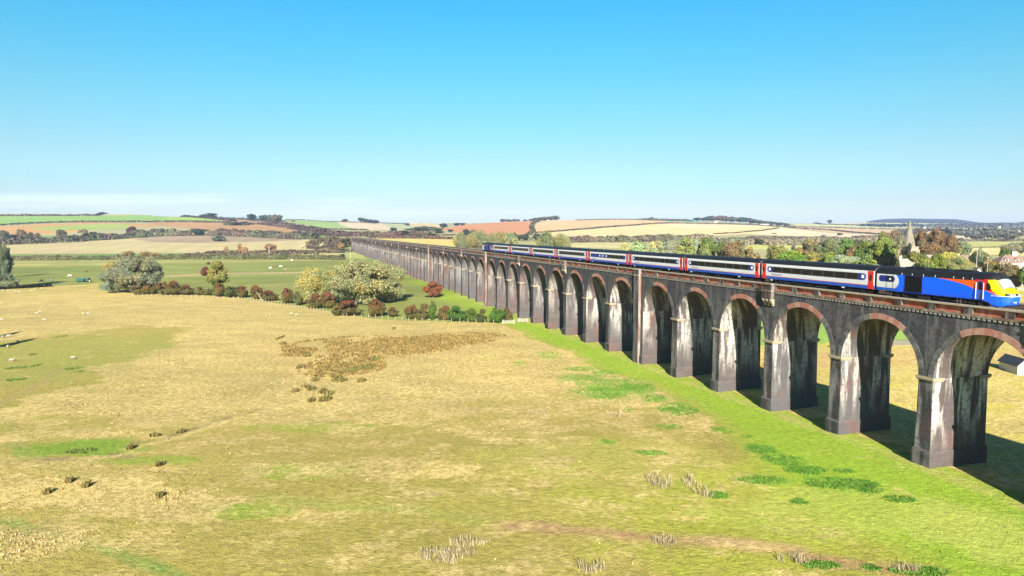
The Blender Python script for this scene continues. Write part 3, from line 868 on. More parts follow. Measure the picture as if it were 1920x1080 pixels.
def blob(px, row, rx, ry, col, k=.85, edge=.5, seed=N2, rot=0.0):
    cx, cy = ground_at(px, row); ax = pxw(rx, cy); ay = (ground_at(px, row-ry)[1] - ground_at(px, row+ry)[1])/2
    dx, dy = GX-cx, GY-cy
    if rot: dx, dy = dx*math.cos(rot)+dy*math.sin(rot), -dx*math.sin(rot)+dy*math.cos(rot)
    d = np.sqrt((dx/ax)**2 + (dy/ay)**2) + fbm(GX, GY, max(ax*.35, 1.2), seed)*edge*.8 + fbm(GX, GY, max(ax*.09, .8), N3)*edge*.5
    w = np.clip((1.15-d)/.35, 0, 1)*k
    w = np.where(right | grn, 0, w) if row < 900 else w
    RGB[:] = RGB*(1-w[..., None]) + np.array(col)*w[..., None]; return w
STRAW, OLIVE, LUSH, RUSH = (.56,.43,.145), (.31,.28,.07), (.24,.36,.035), (.36,.24,.075)
NETB = [(1030,665,24,7),(1088,692,34,5),(1080,708,36,8),(1140,722,62,18),(1130,736,48,11),(1196,728,34,12),(1226,746,26,7),(1272,767,38,12),(1222,849,34,5),(1428,843,26,12),(1468,863,42,10),(1512,882,44,8),(1560,906,56,12),(1622,912,34,13),(1430,900,48,8),(1130,700,30,8),(1160,740,80,14)]
# broad tones of the meadow
COV = np.full(GX.shape, .5)
def cover(px, row, rx, ry, val, k=1.0):
    cx, cy = ground_at(px, row); ax = pxw(rx, cy); ay = (ground_at(px, row-ry)[1] - ground_at(px, row+ry)[1])/2
    d = np.sqrt(((GX-cx)/ax)**2 + ((GY-cy)/ay)**2) + fbm(GX, GY, max(ax*.4, 2), N2)*.35
    w = np.clip((1.25-d)/.5, 0, 1)*k; w = w*w*(3-2*w); COV[:] = COV*(1-w) + val*w
m = mead
cover(960,1000,1400,120,.30); cover(900,850,600,60,.34); cover(300,590,560,60,1.0); cover(880,640,400,55,.95); cover(330,715,270,62,.95); cover(760,700,200,40,.9); cover(1000,690,180,30,.7)
cover(90,660,210,52,.10); cover(20,730,120,40,.06); cover(70,800,120,26,.35); cover(150,840,150,20,.04); cover(300,862,120,12,.1); cover(420,800,150,16,.4)
cover(130,925,180,28,.72); cover(330,950,150,30,.7); cover(120,1010,180,30,.6); cover(560,900,130,24,.2); cover(480,960,70,18,.15); cover(700,880,160,20,.62); cover(980,800,150,14,.6); cover(1130,790,110,14,.5); cover(280,1010,40,30,.6); cover(700,760,240,26,.66)
cover(1500,960,360,70,.22); cover(1830,1010,110,60,.45); cover(1100,930,200,24,.35); cover(1250,700,60,10,.3)
tn = np.clip(.5 + fbm(GX, GY, 60, N3, 3)*.9, 0, 1)[..., None]
RGB[mead] = (np.array((.30,.265,.072))*(1-tn) + np.array((.39,.31,.105))*tn)[mead]
blob(1500,960,420,100,(.31,.34,.045),.7); blob(160,840,130,16,(.17,.29,.035),.85); blob(290,862,120,8,(.22,.30,.045),.7); blob(560,885,100,14,(.25,.34,.05),.7); blob(470,958,90,14,(.22,.32,.045),.7); blob(600,800,120,10,(.25,.32,.05),.6)
blob(90,670,210,50,(.27,.275,.075),.7); blob(960,940,500,30,(.36,.33,.085),.4)
# lush strip along the foot of the viaduct
dep = (GX*CP - GY*SP) - DV; sal = GX*SP + GY*CP
wd = 13 + 5*fbm(sal, dep, 22, N3) + np.clip((95-sal)*.22, 0, 14)
wl = np.clip((dep + wd)/5.5, 0, 1)*np.clip((3 - dep)/2, 0, 1)*(sal < 420)
wl = wl*np.where(grn, .8, 1)
RGB[:] = RGB*(1-.9*wl[...,None]) + np.array(LUSH)*.9*wl[...,None]; MSK[..., 1] = wl
wn = np.clip((dep + 2.2)/1.2, 0, 1)*np.clip((1.5-dep)/1, 0, 1)*np.clip(.6+fbm(GX,GY,3,N2),0,1)
RGB[:] = RGB*(1-.55*wn[...,None]) + np.array((.42,.33,.15))*.55*wn[...,None]
blob(1830,1000,120,60,(.40,.43,.11),.6); blob(1150,860,250,40,(.41,.39,.10),.5); blob(1600,960,260,50,(.37,.41,.09),.6)
for q in NETB: blob(*q, (.13,.27,.035), .65, .8)
# rust coloured rushy hollow
COV[wl > .3] *= .4
for q in ((700,650,180,24),(800,640,130,14),(640,690,90,20),(860,630,90,9),(590,672,40,20)): blob(*q, RUSH, .8, .7)
# worn paths, drains and tracks
def track(pts, w, col, k=.6):
    P = [np.array(ground_at(*p)) for p in pts]
    for a, b in zip(P[:-1], P[1:]):
        d = b - a; l2 = (d**2).sum(); t = np.clip(((GX-a[0])*d[0] + (GY-a[1])*d[1])/l2, 0, 1)
        dd = np.hypot(GX-a[0]-t*d[0], GY-a[1]-t*d[1]) + fbm(GX, GY, 3, N2)*w*.6
        k2 = np.clip(1.3 - dd/w, 0, 1)*k; RGB[:] = RGB*(1-k2[...,None]) + np.array(col)*k2[...,None]
track([(960,985),(1180,1003),(1330,1016),(1480,1030),(1560,1055),(1740,1075)], 1.3, (.36,.22,.13), .8)
track([(1290,1010),(1400,1022),(1500,1028)], 1.0, (.52,.38,.2), .5)
track([(-40,965),(60,992),(120,1003),(200,1030),(300,1068),(400,1100)], .8, (.2,.27,.07), .7)
track([(240,835),(330,815),(420,785),(500,765),(560,750)], .8, (.25,.2,.09), .9); track([(240,842),(330,821),(420,791),(500,771),(570,755)], .8, (.6,.46,.22), .7)
track([(60,560),(50,580),(60,598),(70,610)], .9, (.32,.26,.12), .7)
track([(350,558),(420,572),(470,598),(475,606)], 1.2, (.36,.3,.13), .5)
track([(65,630),(130,620),(180,612)], 1.2, (.24,.27,.08), .6)
track([(-50,700),(60,860),(150,900)], 1.2, (.3,.3,.1), .35)
track([(480,930),(620,950),(760,955),(900,975)], 1.0, (.31,.33,.09), .5)
track([(120,690),(80,720),(0,755)], 1.5, (.34,.26,.13), .4)
track([(210,852),(245,856)], .7, (.25,.17,.12), .8); track([(75,862),(135,860)], .7, (.27,.19,.14), .8)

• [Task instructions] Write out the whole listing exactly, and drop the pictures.

• [Exercise answer]
The Blender Python script for this scene continues. Write part 3, from line 868 on. More parts follow. Measure the picture as if it were 1920x1080 pixels.
def blob(px, row, rx, ry, col, k=.85, edge=.5, seed=N2, rot=0.0):
    cx, cy = ground_at(px, row); ax = pxw(rx, cy); ay = (ground_at(px, row-ry)[1] - ground_at(px, row+ry)[1])/2
    dx, dy = GX-cx, GY-cy
    if rot: dx, dy = dx*math.cos(rot)+dy*math.sin(rot), -dx*math.sin(rot)+dy*math.cos(rot)
    d = np.sqrt((dx/ax)**2 + (dy/ay)**2) + fbm(GX, GY, max(ax*.35, 1.2), seed)*edge*.8 + fbm(GX, GY, max(ax*.09, .8), N3)*edge*.5
    w = np.clip((1.15-d)/.35, 0, 1)*k
    w = np.where(right | grn, 0, w) if row < 900 else w
    RGB[:] = RGB*(1-w[..., None]) + np.array(col)*w[..., None]; return w
STRAW, OLIVE, LUSH, RUSH = (.56,.43,.145), (.31,.28,.07), (.24,.36,.035), (.36,.24,.075)
NETB = [(1030,665,24,7),(1088,692,34,5),(1080,708,36,8),(1140,722,62,18),(1130,736,48,11),(1196,728,34,12),(1226,746,26,7),(1272,767,38,12),(1222,849,34,5),(1428,843,26,12),(1468,863,42,10),(1512,882,44,8),(1560,906,56,12),(1622,912,34,13),(1430,900,48,8),(1130,700,30,8),(1160,740,80,14)]
# broad tones of the meadow
COV = np.full(GX.shape, .5)
def cover(px, row, rx, ry, val, k=1.0):
    cx, cy = ground_at(px, row); ax = pxw(rx, cy); ay = (ground_at(px, row-ry)[1] - ground_at(px, row+ry)[1])/2
    d = np.sqrt(((GX-cx)/ax)**2 + ((GY-cy)/ay)**2) + fbm(GX, GY, max(ax*.4, 2), N2)*.35
    w = np.clip((1.25-d)/.5, 0, 1)*k; w = w*w*(3-2*w); COV[:] = COV*(1-w) + val*w
m = mead
cover(960,1000,1400,120,.30); cover(900,850,600,60,.34); cover(300,590,560,60,1.0); cover(880,640,400,55,.95); cover(330,715,270,62,.95); cover(760,700,200,40,.9); cover(1000,690,180,30,.7)
cover(90,660,210,52,.10); cover(20,730,120,40,.06); cover(70,800,120,26,.35); cover(150,840,150,20,.04); cover(300,862,120,12,.1); cover(420,800,150,16,.4)
cover(130,925,180,28,.72); cover(330,950,150,30,.7); cover(120,1010,180,30,.6); cover(560,900,130,24,.2); cover(480,960,70,18,.15); cover(700,880,160,20,.62); cover(980,800,150,14,.6); cover(1130,790,110,14,.5); cover(280,1010,40,30,.6); cover(700,760,240,26,.66)
cover(1500,960,360,70,.22); cover(1830,1010,110,60,.45); cover(1100,930,200,24,.35); cover(1250,700,60,10,.3)
tn = np.clip(.5 + fbm(GX, GY, 60, N3, 3)*.9, 0, 1)[..., None]
RGB[mead] = (np.array((.30,.265,.072))*(1-tn) + np.array((.39,.31,.105))*tn)[mead]
blob(1500,960,420,100,(.31,.34,.045),.7); blob(160,840,130,16,(.17,.29,.035),.85); blob(290,862,120,8,(.22,.30,.045),.7); blob(560,885,100,14,(.25,.34,.05),.7); blob(470,958,90,14,(.22,.32,.045),.7); blob(600,800,120,10,(.25,.32,.05),.6)
blob(90,670,210,50,(.27,.275,.075),.7); blob(960,940,500,30,(.36,.33,.085),.4)
# lush strip along the foot of the viaduct
dep = (GX*CP - GY*SP) - DV; sal = GX*SP + GY*CP
wd = 13 + 5*fbm(sal, dep, 22, N3) + np.clip((95-sal)*.22, 0, 14)
wl = np.clip((dep + wd)/5.5, 0, 1)*np.clip((3 - dep)/2, 0, 1)*(sal < 420)
wl = wl*np.where(grn, .8, 1)
RGB[:] = RGB*(1-.9*wl[...,None]) + np.array(LUSH)*.9*wl[...,None]; MSK[..., 1] = wl
wn = np.clip((dep + 2.2)/1.2, 0, 1)*np.clip((1.5-dep)/1, 0, 1)*np.clip(.6+fbm(GX,GY,3,N2),0,1)
RGB[:] = RGB*(1-.55*wn[...,None]) + np.array((.42,.33,.15))*.55*wn[...,None]
blob(1830,1000,120,60,(.40,.43,.11),.6); blob(1150,860,250,40,(.41,.39,.10),.5); blob(1600,960,260,50,(.37,.41,.09),.6)
for q in NETB: blob(*q, (.13,.27,.035), .65, .8)
# rust coloured rushy hollow
COV[wl > .3] *= .4
for q in ((700,650,180,24),(800,640,130,14),(640,690,90,20),(860,630,90,9),(590,672,40,20)): blob(*q, RUSH, .8, .7)
# worn paths, drains and tracks
def track(pts, w, col, k=.6):
    P = [np.array(ground_at(*p)) for p in pts]
    for a, b in zip(P[:-1], P[1:]):
        d = b - a; l2 = (d**2).sum(); t = np.clip(((GX-a[0])*d[0] + (GY-a[1])*d[1])/l2, 0, 1)
        dd = np.hypot(GX-a[0]-t*d[0], GY-a[1]-t*d[1]) + fbm(GX, GY, 3, N2)*w*.6
        k2 = np.clip(1.3 - dd/w, 0, 1)*k; RGB[:] = RGB*(1-k2[...,None]) + np.array(col)*k2[...,None]
track([(960,985),(1180,1003),(1330,1016),(1480,1030),(1560,1055),(1740,1075)], 1.3, (.36,.22,.13), .8)
track([(1290,1010),(1400,1022),(1500,1028)], 1.0, (.52,.38,.2), .5)
track([(-40,965),(60,992),(120,1003),(200,1030),(300,1068),(400,1100)], .8, (.2,.27,.07), .7)
track([(240,835),(330,815),(420,785),(500,765),(560,750)], .8, (.25,.2,.09), .9); track([(240,842),(330,821),(420,791),(500,771),(570,755)], .8, (.6,.46,.22), .7)
track([(60,560),(50,580),(60,598),(70,610)], .9, (.32,.26,.12), .7)
track([(350,558),(420,572),(470,598),(475,606)], 1.2, (.36,.3,.13), .5)
track([(65,630),(130,620),(180,612)], 1.2, (.24,.27,.08), .6)
track([(-50,700),(60,860),(150,900)], 1.2, (.3,.3,.1), .35)
track([(480,930),(620,950),(760,955),(900,975)], 1.0, (.31,.33,.09), .5)
track([(120,690),(80,720),(0,755)], 1.5, (.34,.26,.13), .4)
track([(210,852),(245,856)], .7, (.25,.17,.12), .8); track([(75,862),(135,860)], .7, (.27,.19,.14), .8)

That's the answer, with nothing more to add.